Retirement & Child Support/Custody

Military Retirement and Divorce

Division of military retirement pay is not mandatory and state laws differ with its treatment. Each state gives the right to treat military retirement pay as marital property; moreover, equal distribution does not necessarily mean an even split of payment.   If a mutual agreement cannot be made between the divorcing parties, a lawyer who is experienced in military divorce must be hired.

An example of possible distribution of military retirement pay:

If a military member has served four years unmarried and an additional 16 years married, the total married years of service would be equal to 80% of total years served; therefore, the marital share of the service member’s disposable retirement pay would equal 80%. If the court chooses to award the member’s spouse 50% of the marital share, the spouse would receive 40% of the service member’s disposable retirement pay.

Child Support

In order to reach an agreement regarding child support, it is best to review state guidelines of the birthplace of the child. If an agreement on child support cannot be made, the court or military legal assistance will intervene.

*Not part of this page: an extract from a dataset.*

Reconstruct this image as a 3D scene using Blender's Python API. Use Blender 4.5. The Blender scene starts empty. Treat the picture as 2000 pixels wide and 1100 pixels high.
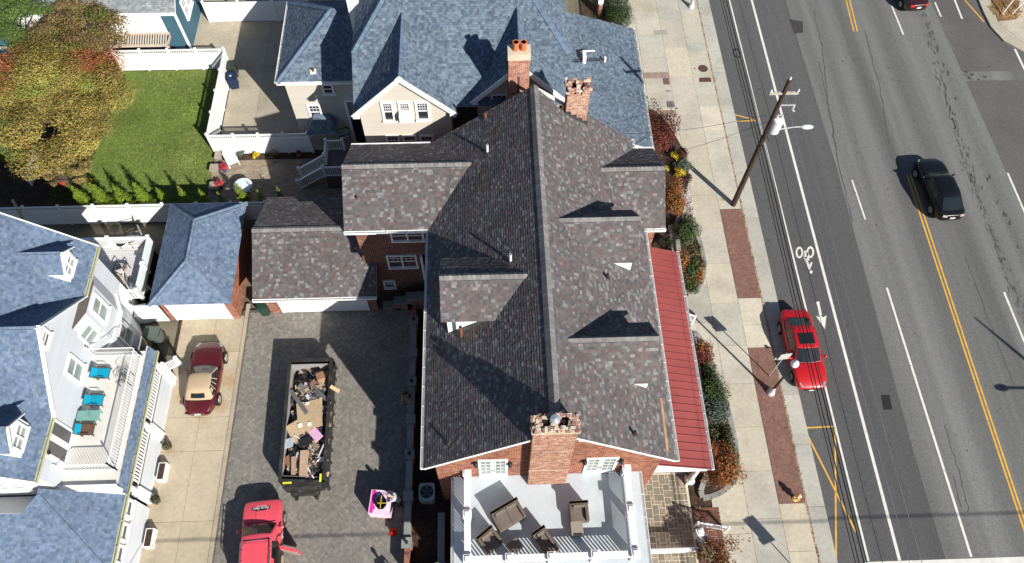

Military guidelines vary depending on which branch of military service is to be involved.

For example, the Navy Personnel Manual provides the following guidance to commanders for determining adequate support:

  • Spousal support only – 1/3 of gross pay

  • Spousal support plus one minor child – ½ of gross pay

  • Spousal support plus two or more children – 3/5 of gross pay

  • One minor child – 1/6 of gross pay

  • Two minor children – ¼ of gross pay

  • Three minor children – 1/3 of gross pay

*Gross pay includes base pay and basic allowance for housing but does not include hazardous duty pay, sea or foreign duty pay, incentive pay or subsistence allowance.

Child Custody

Child custody is decided in the best interest of the child. State laws vary and if a mutual agreement cannot be reached between spouses, consulting a lawyer with experience in child custody is necessary; moreover, discussing a contested custody case with an attorney early on is extremely important.